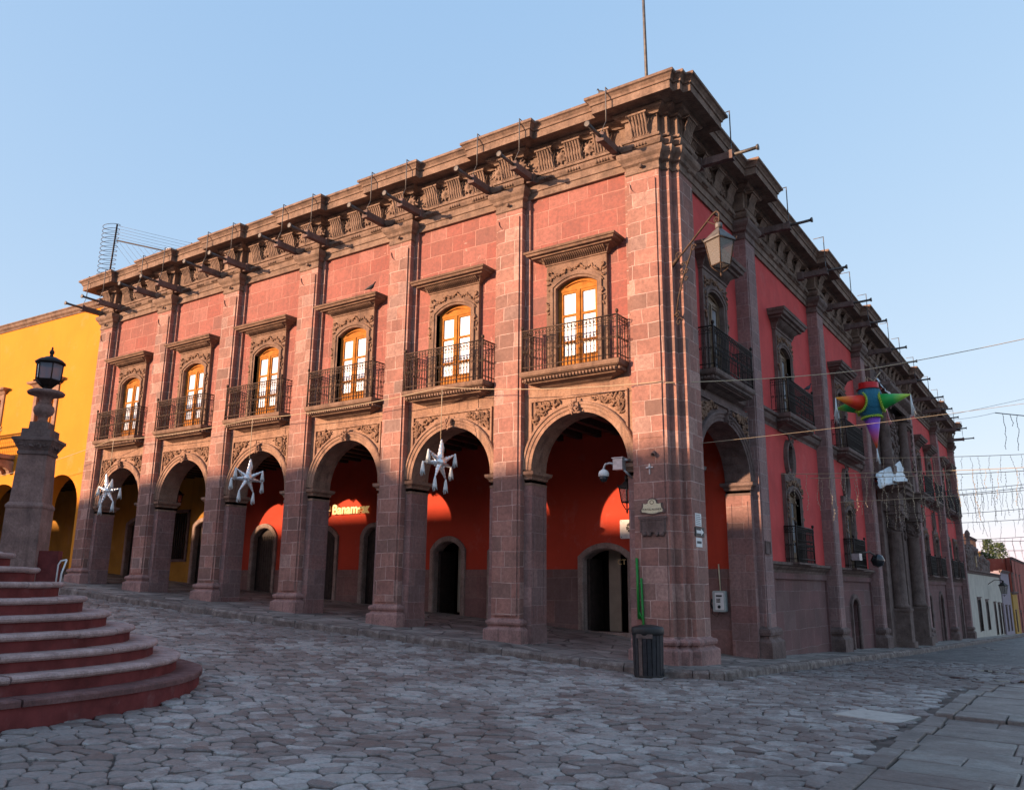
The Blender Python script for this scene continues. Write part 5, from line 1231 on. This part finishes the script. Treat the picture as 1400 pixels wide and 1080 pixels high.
# ------------------------------------------------------------------ staircase, terrace wall, lamp pillar
def sellipse(a, b, n=STN, k=96): 
    p = []
    for i in range(k):
        t = 2*PI*i/k; c, s_ = math.cos(t), math.sin(t); p.append((STC[0]+a*math.copysign(abs(c)**(2/n), c), STC[1]+b*math.copysign(abs(s_)**(2/n), s_)))
    return p
def staircase():
    t = empty('curved_staircase', 'curved red staircase with worn stone treads in the left foreground', 'staircase', (STC[0], STC[1], .1))
    z = .16; rn = random.Random(3)
    for k in range(9):
        h = .235 if k == 0 else .196; a, b = STA-STT*k, STB-STT*k
        zt = z+h; nose = .055 if k else .02; th = .075
        m = MB(); p = sellipse(a-.03, b-.03); N = len(p); m.add([(x, y, z-.35) for x, y in p]+[(x, y, zt-th+.01) for x, y in p], [(i, (i+1) % N, N+(i+1) % N, N+i) for i in range(N)]); o = m.build('step', M_STEPR); o.parent = t; o.matrix_parent_inverse = Matrix.Translation(t.location).inverted()
        # nosing stones with joints
        m = MB(); i = 0
        while i < N:
            ln = rn.randint(4, 7); seg = [p[(i+q) % N] for q in range(ln+1)] if i+ln <= N else [p[(i+q) % N] for q in range(N-i+1)]
            i += ln; off = rn.uniform(-.006, .006); dz = rn.uniform(-.008, .006); off += rn.uniform(-.008, .006)
            if k == 0: pr = [(0., zt-th), (.03, zt-th), (.035, zt-.02), (.02, zt), (-.6, zt)]
            else: pr = [(-.05, zt-th), (.03, zt-th), (.055, zt-th+.02), (.062, zt-.03), (.045, zt-.006), (.02, zt), (-.6, zt)]
            A = Vector(seg[0]); B = Vector(seg[-1]); seg[0] = tuple(A+(Vector(seg[1])-A)*.03); seg[-1] = tuple(B+(Vector(seg[-2])-B)*.03)
            sweep(m, seg, [(q+off, hh+dz) for q, hh in pr], WXY, -1)
        n_ = m.build('nosing', M_NOSE if k else M_STEPN, o); n_.matrix_parent_inverse = Matrix.Translation(t.location).inverted(); n_.location = t.location if False else (0, 0, 0)
        n_.parent = o; n_.matrix_parent_inverse = Matrix.Identity(4)
        z = zt
    m = MB(); p = sellipse(STA-STT*8-.5, STB-STT*8-.5); m.add([(x, y, z-.01) for x, y in p], [tuple(range(len(p)))]); o = m.build('landing', M_NOSE); o.parent = t; o.matrix_parent_inverse = Matrix.Translation(t.location).inverted()
M_STEPN = stone('stained_step_stone', (.15, .075, .07), (.22, .13, .125), (.085, .05, .05), 4, .5, False)
staircase()
def terrace():
    K = Vector((-8.15, -7.80)); e = Vector((-1, -1)).normalized(); b = Vector((-1, 1)).normalized()
    fr = lambda u, d, z: (K.x+e.x*u-b.x*d, K.y+e.y*u-b.y*d, z)
    m = MB(); m.box(fr, 0.05, 4.5, -.22, 0, .2, 2.10); o = m.build('terrace_wall', M_STEPR); tag(o, 'low dark red terrace wall at the head of the curved stairs', 'wall')
    # white tubular frame beside it, standing in for an unclear white object
    m = MB(); P = Vector((-8.12, -7.76)); q = lambda u, z: (P.x+.83*u, P.y+.56*u, z)
    m.tube([q(-.1, 1.2), q(-.09, 1.86), q(-.05, 1.93), q(.05, 1.95)], .016, 6); m.tube([q(.05, 1.95), q(-.01, 1.72), q(-.04, 1.2)], .016, 6)
    tag(m.build('framework', M_WHITE), 'white tubular handrail beside the dark red terrace wall', 'framework')
    t = empty('lamp_pillar', 'weathered stone pillar with urn and black street lantern above the stairs', 'lamp post', (-8.75, -8.15, 2.1), rad(45)); s = 1.0
    def sq(mb, lv): 
        vs = []
        for (w, z) in lv: vs += [(-w, -w, z), (w, -w, z), (w, w, z), (-w, w, z)]
        mb.add(vs, [(i*4+k, i*4+(k+1) % 4, i*4+4+(k+1) % 4, i*4+4+k) for i in range(len(lv)-1) for k in range(4)]+[(0, 1, 2, 3), tuple(len(lv)*4-4+k for k in range(4))])
    m = MB(); sq(m, [(.31, -1.95), (.30, -.3), (.295, .72), (.31, .75), (.31, .78), (.27, .84)]); m.build('pedestal', M_NOSE2, t)
    m = MB(); sq(m, [(.265, .82), (.235, 1.70)]); m.build('shaft', M_NOSE2, t)
    m = MB(); sq(m, [(.235, 1.68), (.26, 1.70), (.26, 1.74), (.245, 1.76), (.29, 1.85), (.33, 1.93), (.345, 1.94), (.345, 1.99), (.30, 2.0)]); FF = (lambda u, d, z: (u, -.27-d, z), lambda u, d, z: (.27+d, u, z))
    for F2 in FF: foliage(m, F2, [(-.25+.055*k, 1.84+.02*(k % 2)) for k in range(10)], .05, .01, 4)
    m.build('capital', M_DARKST, t)
    m = MB(); sq(m, [(.24, 1.99), (.24, 2.16), (.16, 2.17), (.155, 2.30)]); m.build('stepped_block', M_DARKST, t)
    m = MB(); m.lathe((0, 0, 0), [(.10, 2.29), (.08, 2.36), (.09, 2.42), (.155, 2.47), (.175, 2.53), (.165, 2.60), (.12, 2.645), (.12, 2.66), (.13, 2.67), (.10, 2.69), (.11, 2.76), (.18, 2.81), (.30, 2.83), (.315, 2.87), (.28, 2.90), (.1, 2.91)], 24); m.build('urn', M_NOSE2, t)
    # hexagonal lantern
    lp = []
    m = MB(); m.lathe((0, 0, 0), [(.03, 2.9), (.05, 2.96), (.10, 2.98), (.10, 3.0), (.27, 3.11), (.27, 3.13)], 6, None, False); z0, z1 = 3.13, 3.48
    for k in range(6):
        a, b2 = 2*PI*k/6, 2*PI*(k+1)/6; P = lambda r, an, z: (r*math.cos(an), r*math.sin(an), z)
        m.tube([P(.27, a, z0), P(.285, a, z1)], .016, 5); m.tube([P(.27, a, z0), P(.27, b2, z0)], .016, 5); m.tube([P(.285, a, z1), P(.285, b2, z1)], .018, 5); m.tube([P(.10, a, 2.99), P(.27, a, z0)], .016, 5); m.blob(P(.30, a, z0), .022, .022, .022, None, 6, 4)
    lp.append(m.build('lantern_frame', M_IRON, t))
    m = MB(); m.lathe((0, 0, 0), [(.32, 3.48), (.33, 3.50), (.24, 3.57), (.20, 3.58), (.12, 3.62), (.04, 3.64), (.035, 3.68), (.055, 3.71), (.05, 3.75), (.02, 3.78), (.025, 3.81), (0, 3.85)], 12); lp.append(m.build('lantern_roof', M_IRON, t))
    m = MB(); m.lathe((0, 0, 0), [(.265, 3.13), (.28, 3.48)], 6, None, False); lp.append(m.build('lantern_glass', M_BGLASS, t))
    for o in lp: o.scale = (.80, .80, .92); o.location.z = 2.9*.08-.01
M_NOSE2 = stone('pillar_stone', (.23, .145, .125), (.31, .205, .18), (.12, .08, .072), 3, .4, True)
terrace()
# ------------------------------------------------------------------ houses down the side street
def house(name, label, y0, y1, h, mat, x=.2, wins=(), dep=9, base=-4.2, trim=M_DARKST, cornice=True):
    t = empty(name, label, 'building', (x, y0, base)); F = lambda u, d, z: (x+d-x, u-y0, z-base)
    m = MB(); wall(m, F, y0, y1, base, h, -.5, 0, [dict(u0=c-w, u1=c+w, z0=a, zs=b, rise=0) for (c, w, a, b) in wins]); m.box(F, y0, y1, -dep, -.5, base, h-.1); m.build('wall', mat, t)
    if cornice: m = MB(); sweep(m, [(y0, 0), (y1, 0)], [(-.05, h-.2), (.05, h-.18), (.1, h-.05), (.18, h), (.18, h+.08), (-.1, h+.1)], lambda a, b, hh: F(a, b, hh), 1); m.build('cornice', trim, t)
    for (c, w, a, b) in wins:
        m = MB(); sweep(m, [(c-w, a), (c-w, b), (c+w, b), (c+w, a)], [(0, -.1), (0, .04), (.14, .04), (.14, -.1)], lambda p, q, hh: F(p, hh, q), 1); m.box(F, c-w-.2, c+w+.2, -.02, .10, b+.14, b+.22); o = m.build('window_frame', trim, t)
        m = MB(); m.box(F, c-w, c+w, -.35, -.28, a, b)
        for k in range(6): u = c-w+2*w*(k+.5)/6; m.tube([F(u, -.05, a), F(u, -.05, b)], .02, 4)
        m.build('shutter', M_DKWOOD, o)
    return t
zb = lambda y: g_side(0, y)
house('white_house', 'low white house with dark windows just past the palace', 48.3, 74, 2.85, M_WHITEW, .2, [(54.2, 1.0, zb(53)+.35, .85), (59.8, .8, zb(59)+.45, .65), (66.3, .7, zb(66)+.05, .4), (70.2, .8, zb(70)+.05, .3), (73.0, .45, zb(73)+.05, .2)], cornice=True)
house('mauve_house', 'mauve grey house beyond the white house', 74.05, 84, 3.3, M_MAUVE, .3, [(76.5, .6, -2.2, .0), (80.5, .6, -2.3, -.1)])
house('ochre_house', 'narrow ochre yellow house between mauve and coral fronts', 84.05, 90.9, 1.3, M_OCHRE, .45, [(86, .5, -2.6, -.6)])
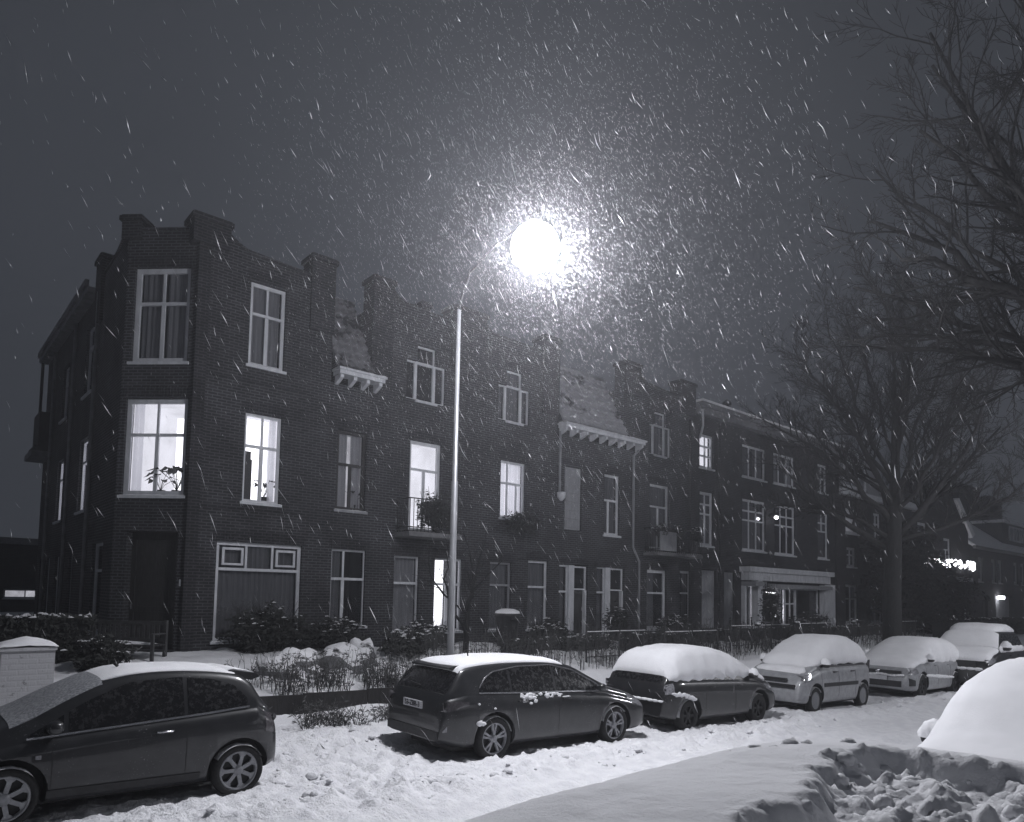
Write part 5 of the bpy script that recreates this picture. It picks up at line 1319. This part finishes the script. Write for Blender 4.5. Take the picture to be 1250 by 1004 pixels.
for k,(x,lb) in enumerate(((22.6,'small potted plant at the left end of the planted balcony'),(23.7,'round potted plant in the middle of the planted balcony'),(24.9,'potted plant at the right end of the planted balcony'))):
    shrub('balcony_plant',(x,17.15,4.7),(.32,.25,.26),900,lb,'plant',seed=45+k,leaf=.05,snow=.06)
# ivy along the facade between the lit door and the window
# dried perennials in the raised bed and on the verge
def stalks(name,area,n,label,seed,h=(.3,.75),zoff=0,group=None):
    x0,x1,y0,y1=area; rr=random.Random(seed); cx,cy=(x0+x1)/2,(y0+y1)/2; z0=GZ(cx,cy)
    e=empty(name,(cx,cy,z0),0,label,'plants',group); e['kind']='stuff'; e.name=name; S=MB(); Lf=MB()
    for k in range(n):
        x,y=rr.uniform(x0,x1),rr.uniform(y0,y1); hh_=rr.uniform(*h); z=ground_z(x,y)-.03
        if noise.noise(Vector((x*1.5,y*1.5,seed)))<-.15: continue
        dx,dy=rr.gauss(0,.13),rr.gauss(0,.1)
        p=[Vector((x-cx,y-cy,z-z0)),Vector((x-cx+dx*.4,y-cy+dy*.4,z-z0+hh_*.55)),Vector((x-cx+dx,y-cy+dy,z-z0+hh_))]
        S.tube(p,[.007,.005,.003],3,cap=False)
        for j in range(rr.randint(3,9)):
            t=rr.uniform(.25,1); q=p[0].lerp(p[2],t); u=Vector((rr.gauss(0,1),rr.gauss(0,1),rr.gauss(.5,.8))).normalized(); w=u.orthogonal().normalized(); l=rr.uniform(.025,.06)
            Lf.add([q,q+u*l+w*l*.25,q+u*l*2,q+u*l-w*l*.25],[(0,1,2,3)])
    S.build('stalk','dry_plant',e); Lf.build('dry_leaf','dry_plant',e); return e
stalks('dried_plants',(4.7,8.7,12.15,13.6),620,'dead flower stalks and leaves poking out of the snowy raised bed',51)
stalks('dried_plants',(4.4,7.9,11.2,11.85),420,'low dry weeds and twigs in the snow in front of the dark garden edge board',52,(.15,.5))
stalks('dried_plants',(9.2,22,12.4,15.2),1100,'thin dry garden stems behind the parked estate and snow-covered hatchback',53,(.4,1.15))
stalks('dried_plants',(22,36,12.2,15.2),900,'dry garden twigs in front of the shop building',54,(.4,1.2))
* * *
-- Short task --
Show each line holding the word "Blender".

-- Answer --
The Blender Python script for this scene continues. Write part 5, from line 1231 on. This part finishes the script. Treat the picture as 1400 pixels wide and 1080 pixels high.
Write part 5 of the bpy script that recreates this picture. It picks up at line 1319. This part finishes the script. Write for Blender 4.5. Take the picture to be 1250 by 1004 pixels.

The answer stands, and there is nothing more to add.